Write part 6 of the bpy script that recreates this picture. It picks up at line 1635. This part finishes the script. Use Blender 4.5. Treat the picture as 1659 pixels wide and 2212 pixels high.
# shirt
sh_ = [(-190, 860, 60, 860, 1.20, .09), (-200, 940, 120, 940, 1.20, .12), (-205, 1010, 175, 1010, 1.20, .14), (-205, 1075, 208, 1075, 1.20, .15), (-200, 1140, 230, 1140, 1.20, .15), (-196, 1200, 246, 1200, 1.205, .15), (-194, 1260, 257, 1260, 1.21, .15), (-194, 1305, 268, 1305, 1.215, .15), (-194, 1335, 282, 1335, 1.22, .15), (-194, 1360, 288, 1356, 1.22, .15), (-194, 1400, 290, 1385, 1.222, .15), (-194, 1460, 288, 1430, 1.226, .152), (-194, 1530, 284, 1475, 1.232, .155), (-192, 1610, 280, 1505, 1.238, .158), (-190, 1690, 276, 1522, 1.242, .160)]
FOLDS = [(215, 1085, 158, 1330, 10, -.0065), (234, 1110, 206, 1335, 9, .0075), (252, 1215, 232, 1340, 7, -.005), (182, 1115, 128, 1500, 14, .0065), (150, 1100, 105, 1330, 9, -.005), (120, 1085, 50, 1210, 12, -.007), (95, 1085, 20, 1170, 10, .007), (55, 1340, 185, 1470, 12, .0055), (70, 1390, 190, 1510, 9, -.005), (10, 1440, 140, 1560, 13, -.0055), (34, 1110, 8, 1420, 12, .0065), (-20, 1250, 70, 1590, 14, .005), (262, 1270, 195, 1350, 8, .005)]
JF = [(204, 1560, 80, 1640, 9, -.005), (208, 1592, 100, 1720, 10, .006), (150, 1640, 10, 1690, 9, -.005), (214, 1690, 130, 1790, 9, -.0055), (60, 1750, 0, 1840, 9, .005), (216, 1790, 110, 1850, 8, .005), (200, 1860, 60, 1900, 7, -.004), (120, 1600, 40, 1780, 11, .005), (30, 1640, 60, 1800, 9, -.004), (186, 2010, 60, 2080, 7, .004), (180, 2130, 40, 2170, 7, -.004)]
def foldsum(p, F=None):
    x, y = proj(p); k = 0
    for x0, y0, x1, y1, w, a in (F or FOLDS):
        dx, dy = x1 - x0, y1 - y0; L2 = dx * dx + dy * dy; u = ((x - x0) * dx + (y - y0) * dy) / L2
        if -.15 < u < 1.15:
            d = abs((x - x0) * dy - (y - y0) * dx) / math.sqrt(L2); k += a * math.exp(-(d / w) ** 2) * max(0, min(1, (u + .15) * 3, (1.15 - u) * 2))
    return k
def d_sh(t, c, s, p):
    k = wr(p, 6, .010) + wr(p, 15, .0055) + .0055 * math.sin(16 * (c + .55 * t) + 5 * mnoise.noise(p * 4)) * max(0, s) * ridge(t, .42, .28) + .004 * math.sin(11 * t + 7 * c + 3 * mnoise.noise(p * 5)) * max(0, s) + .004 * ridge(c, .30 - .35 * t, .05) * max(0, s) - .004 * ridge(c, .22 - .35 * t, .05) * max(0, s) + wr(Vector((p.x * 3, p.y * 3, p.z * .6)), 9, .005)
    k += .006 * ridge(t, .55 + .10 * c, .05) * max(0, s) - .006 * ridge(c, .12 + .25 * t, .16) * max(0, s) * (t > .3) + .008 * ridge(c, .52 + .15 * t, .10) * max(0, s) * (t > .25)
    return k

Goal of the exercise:
Each line above is to be repeated exactly.

The solution:
Write part 6 of the bpy script that recreates this picture. It picks up at line 1635. This part finishes the script. Use Blender 4.5. Treat the picture as 1659 pixels wide and 2212 pixels high.
# shirt
sh_ = [(-190, 860, 60, 860, 1.20, .09), (-200, 940, 120, 940, 1.20, .12), (-205, 1010, 175, 1010, 1.20, .14), (-205, 1075, 208, 1075, 1.20, .15), (-200, 1140, 230, 1140, 1.20, .15), (-196, 1200, 246, 1200, 1.205, .15), (-194, 1260, 257, 1260, 1.21, .15), (-194, 1305, 268, 1305, 1.215, .15), (-194, 1335, 282, 1335, 1.22, .15), (-194, 1360, 288, 1356, 1.22, .15), (-194, 1400, 290, 1385, 1.222, .15), (-194, 1460, 288, 1430, 1.226, .152), (-194, 1530, 284, 1475, 1.232, .155), (-192, 1610, 280, 1505, 1.238, .158), (-190, 1690, 276, 1522, 1.242, .160)]
FOLDS = [(215, 1085, 158, 1330, 10, -.0065), (234, 1110, 206, 1335, 9, .0075), (252, 1215, 232, 1340, 7, -.005), (182, 1115, 128, 1500, 14, .0065), (150, 1100, 105, 1330, 9, -.005), (120, 1085, 50, 1210, 12, -.007), (95, 1085, 20, 1170, 10, .007), (55, 1340, 185, 1470, 12, .0055), (70, 1390, 190, 1510, 9, -.005), (10, 1440, 140, 1560, 13, -.0055), (34, 1110, 8, 1420, 12, .0065), (-20, 1250, 70, 1590, 14, .005), (262, 1270, 195, 1350, 8, .005)]
JF = [(204, 1560, 80, 1640, 9, -.005), (208, 1592, 100, 1720, 10, .006), (150, 1640, 10, 1690, 9, -.005), (214, 1690, 130, 1790, 9, -.0055), (60, 1750, 0, 1840, 9, .005), (216, 1790, 110, 1850, 8, .005), (200, 1860, 60, 1900, 7, -.004), (120, 1600, 40, 1780, 11, .005), (30, 1640, 60, 1800, 9, -.004), (186, 2010, 60, 2080, 7, .004), (180, 2130, 40, 2170, 7, -.004)]
def foldsum(p, F=None):
    x, y = proj(p); k = 0
    for x0, y0, x1, y1, w, a in (F or FOLDS):
        dx, dy = x1 - x0, y1 - y0; L2 = dx * dx + dy * dy; u = ((x - x0) * dx + (y - y0) * dy) / L2
        if -.15 < u < 1.15:
            d = abs((x - x0) * dy - (y - y0) * dx) / math.sqrt(L2); k += a * math.exp(-(d / w) ** 2) * max(0, min(1, (u + .15) * 3, (1.15 - u) * 2))
    return k
def d_sh(t, c, s, p):
    k = wr(p, 6, .010) + wr(p, 15, .0055) + .0055 * math.sin(16 * (c + .55 * t) + 5 * mnoise.noise(p * 4)) * max(0, s) * ridge(t, .42, .28) + .004 * math.sin(11 * t + 7 * c + 3 * mnoise.noise(p * 5)) * max(0, s) + .004 * ridge(c, .30 - .35 * t, .05) * max(0, s) - .004 * ridge(c, .22 - .35 * t, .05) * max(0, s) + wr(Vector((p.x * 3, p.y * 3, p.z * .6)), 9, .005)
    k += .006 * ridge(t, .55 + .10 * c, .05) * max(0, s) - .006 * ridge(c, .12 + .25 * t, .16) * max(0, s) * (t > .3) + .008 * ridge(c, .52 + .15 * t, .10) * max(0, s) * (t > .25)
    return k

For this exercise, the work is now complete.